At Tamo Bistro & Bar at the Seaport Hotel in Boston, chef Robert Tobin accidentally created the Dirty Martini, a salty and sweet combo of fried blue cheese stuffed olives served with honey harvested from the hotel’s rooftop beehives. Initially, Tobin was just making the fried blue cheese stuffed olives, but after a first taste he thought they were too salty. He tried several variations in cheese, olives and crust, but nothing solved the problem. Then, while making a spicy-and-sweet dip, Tobin tried some honey and knew it was a perfect solution.

Tamo Bistro
Max's Wine Dive's PigCorn. Photo: Emily Cameron



“What is better than warm, sweet honey with a contrast of salt flavor?” said Tobin.  “It all becomes balanced, but the salt brings out the sweetness of the honey and vice versa; the savory flavor of the olives is enhanced by the honey.”
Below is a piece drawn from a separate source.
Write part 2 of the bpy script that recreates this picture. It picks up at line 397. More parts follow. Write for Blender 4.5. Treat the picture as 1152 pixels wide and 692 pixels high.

Part of the hotel’s rotating Nibble & Bits snack menu, Tobin says the Dirty Martini is among one of the most popular items precisely because customers love the flavor profiles of salty, savory and sweet.
          
Other chefs are getting their salty and sweet on with bacon bar snacks.
       
For Adin Langille, executive chef at Spyglass, the rooftop bar at the new Archer Hotel in New York, offering bar snacks that combine salt and sweet, such as his Candied Bacon, is all about balance.
      
“Having salty and sweet while washing it down with a nice cocktail or beer balances all the flavors perfectly,” he said.
       
Langille also literally balances the dish’s presentation. Inspired by the way bacon is hung when it is smoked and cured, the candied bacon is served dangling from a miniature clothesline with clothespins.
       
Also serving a sweet-and-salty snack as the perfect complement to beer is Jon Keeley, executive chef at Rustic House in Chicago. Keeley offers a Snack Trio made up of maple-peppered bacon, duck-fat almonds and marinated olives.
         
“I think the salty and sweet flavors are appealing in a bar snack because there’s nothing that goes better with a beer than salty and sweet,” said Keeley.  “It’s perfect if you’re coming in for a quick beer at the bar because the salty-sweet bacon just adds so much flavor to a beer.”
       
Similarly, bar patrons at Rowdy Hall in East Hampton, N.Y., can order sweet bacon with a side of tangy blue cheese. Passionate in his love for bacon, chef Justin Finney dredges thick-cut apple wood smoked bacon in a mixture of sugar and brown sugar, slowly cooks it in the oven, and serves it with a housemade blue cheese dipping sauce.